▶ WHAT THE EXERCISE ASKS
Would you return the complete listing below word for word?

▶ DATASET CONTENT
—————

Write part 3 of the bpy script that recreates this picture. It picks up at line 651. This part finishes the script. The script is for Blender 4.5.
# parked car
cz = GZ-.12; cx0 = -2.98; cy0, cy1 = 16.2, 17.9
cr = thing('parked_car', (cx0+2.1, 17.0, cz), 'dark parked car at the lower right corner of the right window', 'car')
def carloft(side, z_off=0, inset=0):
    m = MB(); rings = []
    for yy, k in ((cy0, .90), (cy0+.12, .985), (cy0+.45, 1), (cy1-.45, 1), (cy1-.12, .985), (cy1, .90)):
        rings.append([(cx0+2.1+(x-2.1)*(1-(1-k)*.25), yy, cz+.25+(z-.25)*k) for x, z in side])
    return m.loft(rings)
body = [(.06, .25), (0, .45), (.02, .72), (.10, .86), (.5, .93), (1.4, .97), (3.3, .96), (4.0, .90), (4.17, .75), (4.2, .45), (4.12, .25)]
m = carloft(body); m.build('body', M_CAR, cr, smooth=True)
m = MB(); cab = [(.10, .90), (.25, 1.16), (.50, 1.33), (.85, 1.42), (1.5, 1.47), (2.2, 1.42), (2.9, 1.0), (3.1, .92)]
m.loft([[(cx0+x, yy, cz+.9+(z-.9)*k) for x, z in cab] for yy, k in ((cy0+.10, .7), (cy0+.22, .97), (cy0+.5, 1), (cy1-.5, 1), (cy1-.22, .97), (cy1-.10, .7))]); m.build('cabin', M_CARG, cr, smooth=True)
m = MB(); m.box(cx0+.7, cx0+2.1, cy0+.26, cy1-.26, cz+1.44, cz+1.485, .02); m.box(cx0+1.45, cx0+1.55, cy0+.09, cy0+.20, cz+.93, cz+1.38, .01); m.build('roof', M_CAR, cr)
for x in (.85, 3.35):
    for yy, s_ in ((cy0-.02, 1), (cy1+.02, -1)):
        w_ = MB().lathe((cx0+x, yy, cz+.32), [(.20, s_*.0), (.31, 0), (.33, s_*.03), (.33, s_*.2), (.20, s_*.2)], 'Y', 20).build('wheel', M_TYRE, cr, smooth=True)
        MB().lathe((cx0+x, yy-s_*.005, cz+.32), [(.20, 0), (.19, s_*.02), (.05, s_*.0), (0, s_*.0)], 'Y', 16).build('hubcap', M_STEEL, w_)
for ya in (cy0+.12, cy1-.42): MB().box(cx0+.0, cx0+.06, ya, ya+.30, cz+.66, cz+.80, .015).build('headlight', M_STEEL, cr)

—————

▶ EXERCISE RESPONSE
Write part 3 of the bpy script that recreates this picture. It picks up at line 651. This part finishes the script. The script is for Blender 4.5.
# parked car
cz = GZ-.12; cx0 = -2.98; cy0, cy1 = 16.2, 17.9
cr = thing('parked_car', (cx0+2.1, 17.0, cz), 'dark parked car at the lower right corner of the right window', 'car')
def carloft(side, z_off=0, inset=0):
    m = MB(); rings = []
    for yy, k in ((cy0, .90), (cy0+.12, .985), (cy0+.45, 1), (cy1-.45, 1), (cy1-.12, .985), (cy1, .90)):
        rings.append([(cx0+2.1+(x-2.1)*(1-(1-k)*.25), yy, cz+.25+(z-.25)*k) for x, z in side])
    return m.loft(rings)
body = [(.06, .25), (0, .45), (.02, .72), (.10, .86), (.5, .93), (1.4, .97), (3.3, .96), (4.0, .90), (4.17, .75), (4.2, .45), (4.12, .25)]
m = carloft(body); m.build('body', M_CAR, cr, smooth=True)
m = MB(); cab = [(.10, .90), (.25, 1.16), (.50, 1.33), (.85, 1.42), (1.5, 1.47), (2.2, 1.42), (2.9, 1.0), (3.1, .92)]
m.loft([[(cx0+x, yy, cz+.9+(z-.9)*k) for x, z in cab] for yy, k in ((cy0+.10, .7), (cy0+.22, .97), (cy0+.5, 1), (cy1-.5, 1), (cy1-.22, .97), (cy1-.10, .7))]); m.build('cabin', M_CARG, cr, smooth=True)
m = MB(); m.box(cx0+.7, cx0+2.1, cy0+.26, cy1-.26, cz+1.44, cz+1.485, .02); m.box(cx0+1.45, cx0+1.55, cy0+.09, cy0+.20, cz+.93, cz+1.38, .01); m.build('roof', M_CAR, cr)
for x in (.85, 3.35):
    for yy, s_ in ((cy0-.02, 1), (cy1+.02, -1)):
        w_ = MB().lathe((cx0+x, yy, cz+.32), [(.20, s_*.0), (.31, 0), (.33, s_*.03), (.33, s_*.2), (.20, s_*.2)], 'Y', 20).build('wheel', M_TYRE, cr, smooth=True)
        MB().lathe((cx0+x, yy-s_*.005, cz+.32), [(.20, 0), (.19, s_*.02), (.05, s_*.0), (0, s_*.0)], 'Y', 16).build('hubcap', M_STEEL, w_)
for ya in (cy0+.12, cy1-.42): MB().box(cx0+.0, cx0+.06, ya, ya+.30, cz+.66, cz+.80, .015).build('headlight', M_STEEL, cr)